Vier Schlachtfelder kannte das Militär bisher: Land, Meer, Luft und Weltall. Jetzt ist ganz offiziell ein fünftes Schlachtfeld dazu gekommen, und zwar der so genannte Cyberspace. Das Internet.

Die Gründe dafür liegen auf der Hand: Es gibt immer häufiger Angriffe auf systemrelevante Computersysteme von Militär, öffentlichen Einrichtungen und Regierungen. Manche Angriffe sind generalstaatsmäßig geplant und professionell vorbereitet, wie das Beispiel des bedrohlichen Stuxnet-Wurm zeigt, der offenbar programmiert wurde, um gezielt Atomanlagen im Iran zu attackieren.

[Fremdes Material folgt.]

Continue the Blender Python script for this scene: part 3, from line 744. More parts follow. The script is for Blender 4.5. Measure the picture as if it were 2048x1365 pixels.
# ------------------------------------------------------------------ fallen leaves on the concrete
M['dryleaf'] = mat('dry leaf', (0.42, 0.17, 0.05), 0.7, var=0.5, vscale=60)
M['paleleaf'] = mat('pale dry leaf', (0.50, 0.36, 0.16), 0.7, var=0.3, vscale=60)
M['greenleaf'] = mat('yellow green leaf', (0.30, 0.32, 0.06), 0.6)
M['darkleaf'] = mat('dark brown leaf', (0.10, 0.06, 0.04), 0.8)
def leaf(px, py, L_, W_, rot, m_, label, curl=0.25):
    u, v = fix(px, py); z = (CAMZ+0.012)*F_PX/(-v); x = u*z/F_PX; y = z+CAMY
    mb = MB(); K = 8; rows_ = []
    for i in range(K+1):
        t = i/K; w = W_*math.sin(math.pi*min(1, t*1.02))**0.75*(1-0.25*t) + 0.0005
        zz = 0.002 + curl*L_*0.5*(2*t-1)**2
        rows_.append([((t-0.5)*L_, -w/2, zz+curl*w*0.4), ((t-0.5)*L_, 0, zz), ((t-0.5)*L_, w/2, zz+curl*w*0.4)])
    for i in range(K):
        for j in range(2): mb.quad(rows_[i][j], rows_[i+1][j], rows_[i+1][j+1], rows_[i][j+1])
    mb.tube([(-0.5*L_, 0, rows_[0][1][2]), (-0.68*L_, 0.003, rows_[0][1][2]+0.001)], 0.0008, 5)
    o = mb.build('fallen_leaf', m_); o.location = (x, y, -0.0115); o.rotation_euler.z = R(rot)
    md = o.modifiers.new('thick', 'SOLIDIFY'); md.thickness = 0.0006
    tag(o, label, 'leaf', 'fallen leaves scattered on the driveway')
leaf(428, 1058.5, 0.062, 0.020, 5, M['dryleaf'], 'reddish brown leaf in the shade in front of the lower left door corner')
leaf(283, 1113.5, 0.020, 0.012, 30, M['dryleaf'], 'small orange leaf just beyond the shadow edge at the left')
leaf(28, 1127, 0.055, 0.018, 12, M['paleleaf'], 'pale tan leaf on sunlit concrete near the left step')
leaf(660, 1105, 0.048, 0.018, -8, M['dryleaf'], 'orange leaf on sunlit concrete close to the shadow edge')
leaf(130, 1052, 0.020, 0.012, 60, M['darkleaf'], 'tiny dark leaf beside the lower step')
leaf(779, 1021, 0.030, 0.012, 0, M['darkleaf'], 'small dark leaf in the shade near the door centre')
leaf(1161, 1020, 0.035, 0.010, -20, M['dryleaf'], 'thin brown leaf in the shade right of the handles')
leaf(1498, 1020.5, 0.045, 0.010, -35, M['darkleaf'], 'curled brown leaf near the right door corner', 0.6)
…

Die USA verstehen in diesem Punkt ab sofort keinen Spaß mehr und stellen unmissverständlich klar: Sollte ein Hackerangriff wichtige Infrastrukturen des Landes lahm legen, kann die US-Armee einen Vergeltungsschlag starten, wohlgemerkt mit konventionellen Waffen, nicht etwa im Cyberspace. Eine klare Kampfansage.

Cyberwar ist heute mehr als eine vage Fiktion. Cyberwar scheint Realität geworden zu sein. Auch die NATO hat erklärt, das Internet vor Angriffen schützen zu wollen. Militärs und Geheimdienste wollen die Sicherung des Internets übernehmen.

Zumindest die Sicherheitsindustrie dürfte sich freuen, denn jetzt wird ordentlich investiert: in Hardware, in Software, in Experten, die rund um die Uhr alles überwachen und kontrollieren können. Ein tolles Geschäft.